-- BEGIN --

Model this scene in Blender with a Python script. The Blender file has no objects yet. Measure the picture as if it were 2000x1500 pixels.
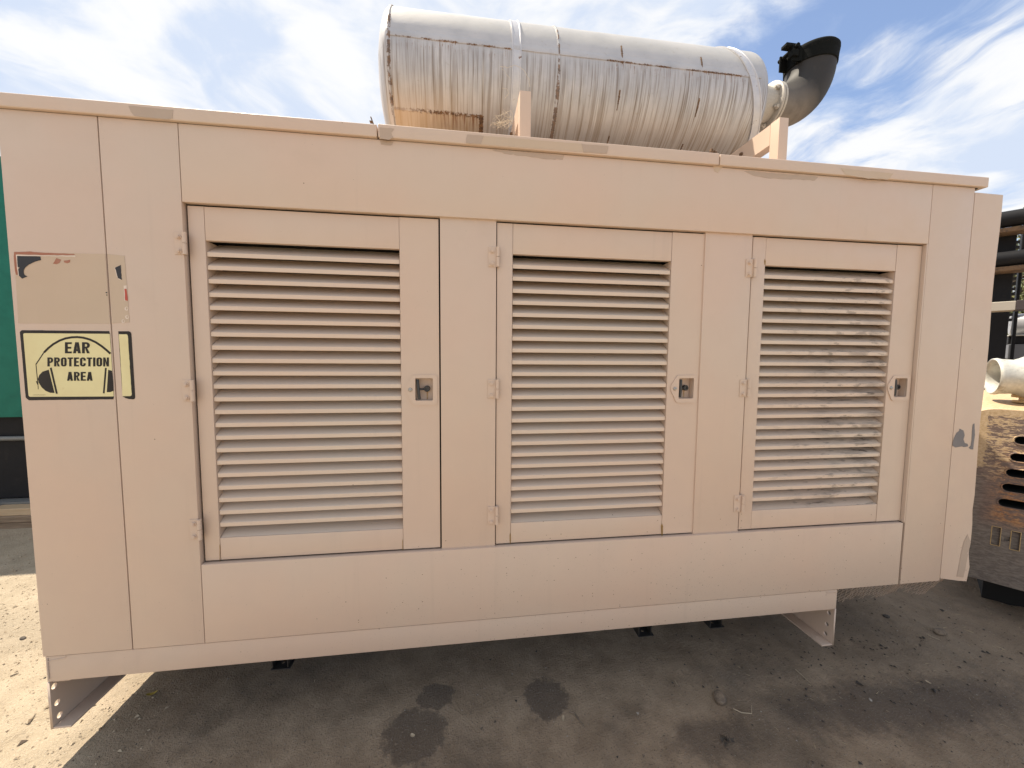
import bpy, bmesh, math, random
import numpy as np
from mathutils import Vector, Matrix
random.seed(11); RNG = np.random.default_rng(5)
R = math.radians
SC = bpy.context.scene
COL = SC.collection

# ------------------------------------------------------------------ camera
F_PX = 737.57                       # focal length in pixels of a 2000 px wide frame
YAW, PITCH, ROLL = 0.134219, -0.070646, 0.0076035
CAM = Vector((0.0, -1.55, 1.55))
_f = Vector((math.sin(YAW)*math.cos(PITCH), math.cos(YAW)*math.cos(PITCH), math.sin(PITCH)))
_r0 = Vector((math.cos(YAW), -math.sin(YAW), 0)); _u0 = _r0.cross(_f)
_r = math.cos(ROLL)*_r0 + math.sin(ROLL)*_u0
_u = -math.sin(ROLL)*_r0 + math.cos(ROLL)*_u0
cd = bpy.data.cameras.new('camera'); cd.sensor_width = 36; cd.lens = F_PX/2000*36
cd.clip_start = 0.05; cd.clip_end = 2000
cam = bpy.data.objects.new('camera', cd); COL.objects.link(cam)
M = Matrix((( _r.x,_u.x,-_f.x),(_r.y,_u.y,-_f.y),(_r.z,_u.z,-_f.z))).to_4x4()
M.translation = CAM; cam.matrix_world = M
SC.camera = cam

# ------------------------------------------------------------------ sun, sky, exposure
SUN_DIR = Vector((-0.44, 0.30, 1.0)).normalized()      # towards the sun
SUN_STRENGTH = 4.8
SKY_STRENGTH = 0.088
CLOUD = 0.54
EXPOSURE = 0.90
sd = bpy.data.lights.new('sun', 'SUN'); sd.energy = SUN_STRENGTH; sd.angle = R(0.53); sd.color = (1.0, 0.90, 0.74)
sun = bpy.data.objects.new('sun', sd); COL.objects.link(sun)
sun.rotation_euler = SUN_DIR.to_track_quat('Z', 'Y').to_euler()
sun.location = (-3, 2, 9)
SC.view_settings.view_transform = 'Standard'; SC.view_settings.look = 'None'
SC.view_settings.gamma = 1; SC.view_settings.use_curve_mapping = False
SC.view_settings.exposure = EXPOSURE

# --- tiny expression layer over shader nodes
class V:
    def __init__(s, nt, sock): s.nt, s.s = nt, sock
    def _m(s, op, b=None, c=None, clamp=False):
        n = s.nt.nodes.new('ShaderNodeMath'); n.operation = op; n.use_clamp = clamp
        for i, v in enumerate((s, b, c)):
            if v is None: continue
            if isinstance(v, V): s.nt.links.new(v.s, n.inputs[i])
            else: n.inputs[i].default_value = float(v)
        return V(s.nt, n.outputs[0])
    def __add__(s, b): return s._m('ADD', b)
    def __sub__(s, b): return s._m('SUBTRACT', b)
    def __mul__(s, b): return s._m('MULTIPLY', b)
    def __truediv__(s, b): return s._m('DIVIDE', b)
    def abs(s): return s._m('ABSOLUTE')
    def gt(s, b): return s._m('GREATER_THAN', b)
    def lt(s, b): return s._m('LESS_THAN', b)
    def pow(s, b): return s._m('POWER', b)
    def max(s, b): return s._m('MAXIMUM', b)
    def min(s, b): return s._m('MINIMUM', b)
    def atan2(s, b): return s._m('ARCTAN2', b)
    def clamp(s): return s._m('ADD', 0.0, clamp=True)
    def ss(s, a, b, lo=0., hi=1.):                       # smooth ramp a..b -> lo..hi
        n = s.nt.nodes.new('ShaderNodeMapRange'); n.interpolation_type = 'SMOOTHSTEP'
        s.nt.links.new(s.s, n.inputs[0])
        for i, v in enumerate((a, b, lo, hi)): n.inputs[i+1].default_value = v
        return V(s.nt, n.outputs[0])

class G:
    """node graph builder for one material or world"""
    def __init__(g, nt): g.nt = nt
    def new(g, t): return g.nt.nodes.new(t)
    def pos(g):
        n = g.new('ShaderNodeNewGeometry'); return V(g.nt, n.outputs['Position'])
    def sep(g, v):
        n = g.new('ShaderNodeSeparateXYZ'); g.nt.links.new(v.s, n.inputs[0])
        return [V(g.nt, o) for o in n.outputs]
    def comb(g, *a):
        n = g.new('ShaderNodeCombineXYZ')
        for i, v in enumerate(a):
            if isinstance(v, V): g.nt.links.new(v.s, n.inputs[i])
            else: n.inputs[i].default_value = float(v)
        return V(g.nt, n.outputs[0])
    def noise(g, vec, scale, detail=3, rough=.55, dist=0., color=False):
        n = g.new('ShaderNodeTexNoise'); g.nt.links.new(vec.s, n.inputs['Vector'])
        n.inputs['Scale'].default_value = scale; n.inputs['Detail'].default_value = detail
        n.inputs['Roughness'].default_value = rough; n.inputs['Distortion'].default_value = dist
        return V(g.nt, n.outputs['Color' if color else 'Fac'])
    def voro(g, vec, scale, rnd=1.):
        n = g.new('ShaderNodeTexVoronoi'); g.nt.links.new(vec.s, n.inputs['Vector'])
        n.inputs['Scale'].default_value = scale; n.inputs['Randomness'].default_value = rnd
        c = V(g.nt, n.outputs['Color'])
        return V(g.nt, n.outputs['Distance']), g.sep(c)[0]
    def mix(g, f, a, b):
        n = g.new('ShaderNodeMix'); n.data_type = 'RGBA'
        def put(i, v):
            if isinstance(v, V): g.nt.links.new(v.s, n.inputs[i])
            elif i == 0: n.inputs[0].default_value = float(v)
            else: n.inputs[i].default_value = (*v[:3], 1)
        put(0, f); put(6, a); put(7, b)
        return V(g.nt, n.outputs[2])
    def bump(g, h, strength, dist):
        n = g.new('ShaderNodeBump'); n.inputs['Strength'].default_value = strength
        n.inputs['Distance'].default_value = dist; g.nt.links.new(h.s, n.inputs['Height'])
        return V(g.nt, n.outputs[0])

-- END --

- [PROBLEM]:
Give again, exactly, the lines from the start of the data through the one holding "COL = SC.collection"; omit the pictures.

- [COMPLETE ANSWER]:
Model this scene in Blender with a Python script. The Blender file has no objects yet. Measure the picture as if it were 2000x1500 pixels.
import bpy, bmesh, math, random
import numpy as np
from mathutils import Vector, Matrix
random.seed(11); RNG = np.random.default_rng(5)
R = math.radians
SC = bpy.context.scene
COL = SC.collection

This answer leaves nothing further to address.